1. FC Köln am Tabellenende:Fußball-Revolution am Niederrhein

Ein Wochenende genügt, um die Machtverhältnisse am Niederrhein zu erschüttern: Mönchengladbach ist Tabellenführer, Düsseldorf gilt als Aufstiegskandidat - und Köln grüßt vom Tabellenende. Das bringt selbst notorische Niederrheiner in Erklärungs-Not. Trotzdem: Jetzt nur kein Neid!

Klaus Hoeltzenbein

Wo der Niederrhein beginnt und wo er aufhört, haben schon die alten Römer nicht eindeutig festlegen wollen, sicher ist nur eines: Köln gehört nicht mehr dazu. Was dadurch manifestiert wird, dass der wahre Niederrheiner seine Fußball-Tabellen spätestens seit Freitagabend von oben nach unten liest. Besser: studiert. Derweil der Kölner - nunja, Platz 18!, hilft nichts, muss er halt jetzt schon wieder umdreh'n beim Kölschchen sein Tabellchen.

1. FC Koeln v 1. FC Kaiserslautern - Bundesliga

Frustriert und enttäuscht: Kölns Milivoje Novakovic.

(Foto: Bongarts/Getty Images)

Es ist ja wirklich so, dass viele glauben, der Niederrhein werde nach Süden, also gen Köln, nicht etwa durch Schlagbäume und Stacheldraht abgegrenzt. Sondern durch jene gedachte, folkloristische Linie, an der die Verbreitung der niederrheinischen Bierspezialität Alt endet. Südlich davon, also jenseits von Dormagen, Grevenbroich, Erkelenz, wird, warum auch immer, Kölsch bevorzugt.

Der wahre, vom obergärigen Altbier verwöhnte Niederrheiner sagt dazu verächtlich: Labberwasser. So viel als Hinführung in dieses vom Nieselregen geplagte deutsche Eck, von dem Hans Dieter Hüsch behauptet hat: "Der Niederrheiner ist überhaupt zu allem unfähig. Er weiß nix, kann aber alles erklären."

Hüsch, der Philosoph der Region, starb 2005, weshalb er seine Definition dieses Menschenschlags nicht mehr den nahezu unglaublichen Ereignissen von Freitagabend anpassen kann. Da war Teil 1 seiner These ("unfähig!") nachweislich falsch, derweil Teil 2 ("kann alles erklären!") auch nicht mehr zu halten war.

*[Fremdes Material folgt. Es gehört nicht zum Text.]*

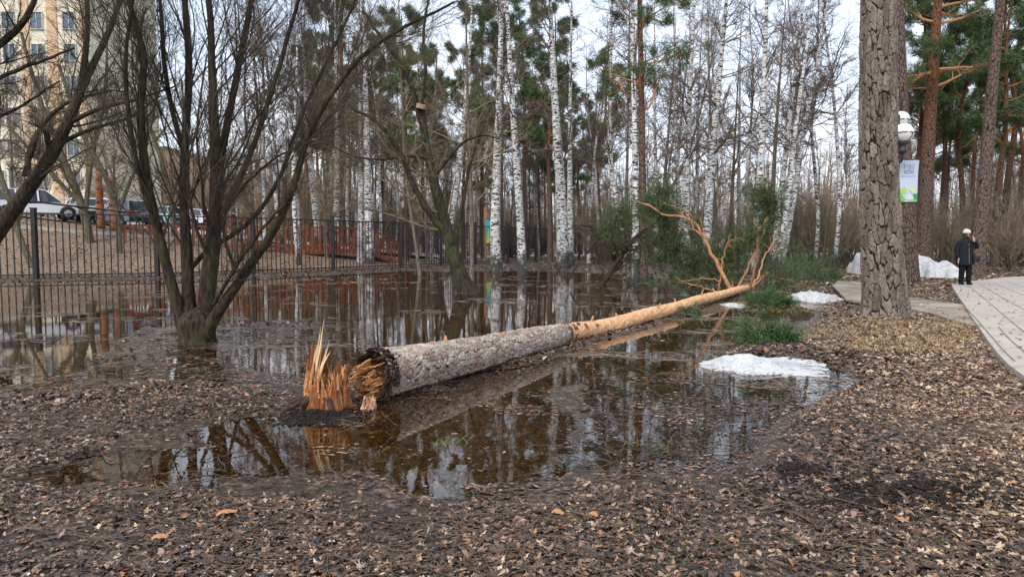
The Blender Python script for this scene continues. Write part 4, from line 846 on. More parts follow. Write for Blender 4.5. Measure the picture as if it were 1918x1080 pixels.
# ------------------------------------------------------------------ stump and chips
sb = gd(612, 762, 0); sb[2] = -.02
st = thing('splintered_stump', 'jagged orange splintered stump snapped beside the log end', 'stump', sb)
n, m_ = 110, 40; a = np.linspace(0, 2*np.pi, n, endpoint=False)
top = .27+.16*np.maximum(0, np.cos(a-2.5))**1.5+.07*fbm(np.cos(a)*5+3, np.sin(a)*5, 4, 3)+.10*(vnoise(a*14, 0*a, 6)-.5)
A, Z_ = np.meshgrid(a, np.linspace(0, 1, m_)); zz = Z_*top[None]
rr_ = np.interp(zz, [0, .1, .3, .6], [.235, .20, .165, .12])*(1+.10*np.sin(A*6+1)+.12*fbm(np.cos(A)*4+zz*2, np.sin(A)*4, 8, 4)+.07*(vnoise(A*16, zz*3, 12)-.5)); 
V = np.stack([rr_*np.cos(A), rr_*np.sin(A), zz], -1); k = [V]
for q in (.75, .45, .15): W_ = V[-1].copy(); W_[:, :2] *= q; W_[:, 2] = W_[:, 2]*.86-.08*(1-q)+.05*fbm(W_[:, 0]*20, W_[:, 1]*20, 3, 2); k.append(W_[None])
V = np.concatenate(k); link('stump_body', mesh('stump_body', V, grid_q(len(V), n, True), smooth=False, mats=[WOODR]), st)
g = G(); g2_ = G()
for k in range(46):
    a = rng.uniform(0, 6.283); r0 = .185*rng.uniform(.35, 1)**.5; x_, y_ = r0*math.cos(a), r0*math.sin(a); tall = 1. if x_ < -.03 and y_ > -.10 else 0.
    (g2_ if (k % 2 == 0 or tall) else g).add(*slab((x_, y_, rng.uniform(.0, .06)), np.array([-x_*.25+.02, -y_*.25, 1.])+rng.normal(0, .04, 3), (-math.sin(a), math.cos(a), 0), rng.uniform(.04, .12), rng.uniform(.28, .42)+tall*rng.uniform(.02, .30), rng.uniform(.025, .06)))
g.obj('wood_slabs', WOODY, st); g2_.obj('red_slabs', WOODR, st)
n = 190; a = rng.uniform(0, 2*np.pi, n); rr_ = .17*np.sqrt(rng.random(n)); x, y = rr_*np.cos(a), rr_*np.sin(a)
tz = .28+.10*rng.random(n)+.12*sstep(-x, -.02, .14); bs = np.stack([x, y, tz-.20], -1)
g = G().add(*spikes(bs, nrm(np.array([0, 0, 1.])+rng.normal(0, .11, (n, 3))), .06+rng.random(n)**3*.20, rng.uniform(.003, .012, n)))
n = 70; a = rng.uniform(-3.3, .3, n); zb = rng.random(n)*.22; bs = np.stack([.20*np.cos(a), .20*np.sin(a), zb], -1)*[1, 1, 1]
g.add(*spikes(bs*[.95, .95, 1], nrm(np.stack([-.12*np.cos(a), -.12*np.sin(a), 1+0*a], -1)+rng.normal(0, .06, (n, 3))), .07+rng.random(n)*.20, rng.uniform(.006, .020, n))); g.obj('splinters', WOODY, st)
g = G()
for (x0, y0, z0), (x1, y1, z1), w_, m0 in (((-.10, -.10, .24), (-.015, .02, .84), .026, 0), ((-.05, -.12, .26), (.05, -.01, .62), .024, 0), ((.03, -.12, .0), (.035, -.13, .28), .022, 0), ((-.02, -.16, .08), (-.02, -.15, .35), .02, 0)):
    b0 = np.array([[x0, y0, z0]]); d0 = np.array([[x1-x0, y1-y0, z1-z0]]); l0 = np.linalg.norm(d0, axis=1)
    for j in range(4): g.add(*spikes(b0+rng.normal(0, .008, (1, 3)), nrm(d0), l0*(1-.12*j), np.array([w_*(.5+.15*j)])))
g.obj('long_splinter', mk_wood('pale_fresh_wood', (.80, .55, .30), (.68, .40, .18), (.85, .64, .40), (60, 60, 6), 8), st)
n = 26; bs = np.stack([rng.normal(-.08, .03, n), rng.normal(.03, .035, n), rng.uniform(.2, .35, n)], -1)
G().add(*spikes(bs, nrm(np.array([.10, 0, 1.])+rng.normal(0, .06, (n, 3))), rng.uniform(.14, .32, n), rng.uniform(.008, .02, n))).obj('heartwood', WOODR, st)
g = G(); 
for k in range(9):
    a = rng.uniform(2.6, 5.2) if k > 2 else rng.uniform(2.7, 3.4); l_ = rng.uniform(.25, .48); d_ = np.array([math.cos(a), math.sin(a), 0])
    g.tube([d_*.12+[0, 0, .16], d_*.26+[0, 0, .09], d_*l_+[0, 0, .0]], [.035, .026, .008], 7)
DIRT = plain('black_soil', (.018, .013, .010), .85, .3, .6, 30); g.obj('root', plain('dark_root', (.05, .03, .022), .85, .2, .5, 20), st)
def clods(name, px, py, sx, sy, n, label, mat_, sz=(.012, .045), hgt=.07):
    c = onland(px, py); g = G(); 
    q = rng.normal(0, 1, (n, 2))*[sx, sy]; r2 = (q[:, 0]/sx)**2+(q[:, 1]/sy)**2
    for (x, y), k in zip(q, r2):
        s = rng.uniform(*sz); z = max(gz(c[0]+x, c[1]+y), 0)+hgt*math.exp(-k)*rng.random()-c[2]; n0 = g.n; g.ball((x, y, z), s, 7, 5, (1, rng.uniform(.6, 1.2), rng.uniform(.5, .9))); g.V[-1] += rng.normal(0, s*.22, g.V[-1].shape)
    o = g.obj(name, mat_); o.location = c; tag(o, label, 'soil heap', kind='stuff'); return o
clods('soil_heap', 596, 780, .17, .12, 1100, 'black churned soil in front of the splintered stump', DIRT, (.005, .020), .055)
clods('soil_clods', 1490, 885, .10, .10, 90, 'dark clump of turned soil among right foreground leaves', DIRT, (.01, .03), .04)
clods('mole_soil', 1700, 925, .45, .20, 420, 'dark bare soil strip between the dry leaves on the right', DIRT, (.008, .028), .04)
cb = gd(690, 765, 0)
ch = thing('wood_chunk', 'torn pale wood chunk leaning between the stump and log end', 'wood chunk', cb)
g = G()
for k in range(9): g.add(*slab((rng.normal(0, .03), rng.normal(0, .02), -.02), np.array([.25, .05, 1.])+rng.normal(0, .16, 3), (1, rng.normal(0, .6), 0), rng.uniform(.04, .09), rng.uniform(.10, .19), rng.uniform(.015, .035)))
g.obj('chunk_body', mk_wood('pinkish_wood', (.60, .36, .21), (.36, .17, .09), (.72, .50, .33), (30, 30, 30), 20), ch)
for (px, py, l_, r_, lb) in ((425,968,.11,70,'long orange bark flake lying on leaves at lower left'),(1045,968,.07,20,'small rusty wood chip in the centre foreground'),(300,1015,.08,60,'reddish wood sliver near the bottom left'),(1112,972,.05,10,'small curled tan chip among the foreground leaves')):
    c = onland(px, py); g = G(); P = resamp([(-l_/2, 0, .02), (-l_/6, .01, .035), (l_/4, -.005, .03), (l_/2, .005, .02)], 9); V = []
    for i, q in enumerate(P): w_ = .028*math.sin(math.pi*(i+.6)/9.2)*(1+.3*math.sin(i*2)); V += [q+[0, -w_, 0], q+[0, 0, .010], q+[0, w_, 0], q+[0, 0, -.006]]
    g.add(V, grid_q(9, 4, True)); o = g.obj('wood_chip', LIMB); o.location = c; o.rotation_euler = (0, 0, R(r_-40)); tag(o, lb, 'wood chip')

# ------------------------------------------------------------------ snow
m = M('old_snow', .6, .3); v = m.co(); n1 = m.noise(v, 14, 6, .7); n2 = m.noise(v, 45, 3)
c = m.mix(m.ramp(n1, (.54, 0), (.70, .7)), (.50, .51, .52), (.24, .20, .165)); n3 = m.noise(v, 3.5, 5, .65); c = m.mix(m.ramp(n3, (.48, 0), (.66, .55)), c, (.22, .19, .155)); c = m.mix(m.ramp(n2, (.60, 0), (.68, .9)), c, (.09, .06, .04))
SNOW = m.base(c).bump(n1, .35, .02).m
def snow(px0, px1, ynear, yfar, hgt, label, peaks, z0=None, seed=1):
    p0, p1 = onland(px0, ynear), onland(px1, ynear); q = onland((px0+px1)/2, yfar); cx, cy = (p0[0]+p1[0])/2, (p0[1]+q[1])/2; rx, ry = (p1[0]-p0[0])/2, max((q[1]-p0[1])/2, .4)
    n, m_ = 130, 90; X, Y = np.meshgrid(np.linspace(-1.4, 1.4, n), np.linspace(-1.4, 1.4, m_)); X2, Y2 = X+.26*fbm(X*4, Y*4, seed, 5), Y+.34*fbm(X*4+9, Y*4, seed, 5)
    r = np.sqrt(X2**2+Y2**2); prof = sum(h_*np.exp(-((X-x_)/w_)**2) for x_, h_, w_ in peaks); 
    z = hgt*prof*np.clip(1-r**2.2, 0, 1)**.75*(1+.22*fbm(X*5, Y*5, seed+2, 4))+hgt*.10*fbm(X*9, Y*9, seed+4, 3); z = np.where(r > .975, -.06, np.maximum(z, .010+.03*(1-r)))
    Z0 = ground_z(cx+X*rx, cy+Y*ry); V = np.stack([X*rx, Y*ry, z+np.maximum(Z0, -.005)], -1)
    q_ = grid_q(m_, n); q_ = q_[(r.ravel()[q_] < .99).any(axis=1)]; o = link('snow_patch', mesh('snow_patch', V, q_, smooth=True, mats=[SNOW])); o.location = (cx, cy, 0); tag(o, label, 'snow'); return o
snow(1348, 1618, 708, 668, .12, 'dirty white snow patch at the puddle edge in the middle right', [(-.6, 1.0, .35), (-.15, .8, .35), (.35, .45, .3), (.75, .2, .3)], seed=3)
snow(1505, 1640, 568, 553, .22, 'small snow patch left of the foreground pine foot', [(.1, 1, .8)], seed=5)
snow(1700, 1872, 521, 508, 1.25, 'tall heap of old snow beside the plaza behind the walking person', [(-.75, 1.0, .42), (-.1, .62, .5), (.6, .25, .5)], seed=7)
snow(1368, 1412, 577, 570, .06, 'scrap of melting snow under the peeled trunk tip', [(0, 1, .9)], seed=9)

# ------------------------------------------------------------------ fence
BLK = plain('black_painted_steel', (.014, .013, .013), .5, .4, .3, 4)
fn = thing('metal_fence', 'black steel picket fence running along the far edge of the flood', 'fence', (*FENCE[1], 0))
org = np.array([*FENCE[1], 0.]); fpts = []
for (x0, y0), (x1, y1) in zip(FENCE[1:-1], FENCE[2:]):
    k = max(1, round(math.hypot(x1-x0, y1-y0)/5.2)); fpts += [(x0+(x1-x0)*i/k, y0+(y1-y0)*i/k) for i in range(k)]
fpts.append(FENCE[-1])
for i, (x, y) in enumerate(fpts):
    z = .05+.0*x; G().box(np.array([x, y, 1.42])-org, (.17, .17, 2.9)).box(np.array([x, y, 2.89])-org, (.20, .20, .05)).obj('post', BLK, fn)
    if i+1 < len(fpts):
        a = np.array([x, y, 0]); b2 = np.array([*fpts[i+1], 0]); d_ = nrm(b2-a); l_ = np.linalg.norm(b2-a); g = G()
        for zz in (.22, 2.66): g.bar(a+d_*.1+[0, 0, zz]-org, b2-d_*.1+[0, 0, zz]-org, .05, .05)
        nn = max(3, int(l_/.235)); 
        for j in range(1, nn): c = a+d_*l_*j/nn-org; g.box(c+[0, 0, 1.40], (.036, .036, 2.60))
        g.obj('picket_panel', BLK, fn)
WF = plain('weathered_fence_wood', (.12, .10, .085), .85, .15, .4, 3)
f2 = thing('picket_fence', 'low grey-brown picket fence behind the bare shrubs at right', 'fence', (16.5, 47, 0)); xs = np.arange(0, 16, 4.)
for i, x in enumerate(xs):
    G().box((x, x*.03, .8), (.12, .12, 1.6)).obj('post', WF, f2)
    if i < len(xs)-1:
        g = G(); g.bar((x+.06, x*.03-.05, .35), (x+3.94, x*.03+.07, .35), .04, .08).bar((x+.06, x*.03-.05, 1.2), (x+3.94, x*.03+.07, 1.2), .04, .08)
        for j in range(1, 20): g.box((x+j*.2, x*.03-.09, .78+random.uniform(-.03, .03)), (.09, .02, 1.4))
        g.obj('picket_panel', WF, f2)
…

Zunächst besiegte Fortuna Düsseldorf die Münchner Löwen in der zweiten Liga mit 3:1. Und wer pünktlich zum Abpfiff losbrauste, konnte bei Anpfiff im laut Google Maps 42,5 Kilometer entfernten Borussen-Park sitzen, um staunend in der ersten Liga Mönchengladbachs 4:1 gegen Wolfsburg zu beschunkeln.

Dieser Doppelsieg treibt nun selbst notorische Niederrheiner in die Erklärungs-Not. Auf wunder- same Weise hat sich Fortuna, diese seit Jahrzehnten darbende, zwischenzeitlich bis in die Viertklassigkeit abgerutschte Schönheit von ehedem, aufgehübscht und ist erstmals seit 15 Jahren wieder ein Kandidat fürs Oberhaus. Und Tabellenführer Borussia, der jüngst nur haarscharf dem Abstieg entkam, spielt mit genau derselben Mannschaft plötzlich einen Fußball, der Gedankenflüge zurück in die goldenen siebziger Jahre erlaubt. Fortuna und Borussia - diese beiden waren ja mal wer.

Jetzt nur kein Neid, liebe Kölner, immer schön ans rheinische Grundgesetz denken: Man muss auch gönnen können! Und wenn's nur für einen einzigen Freitagabend ist.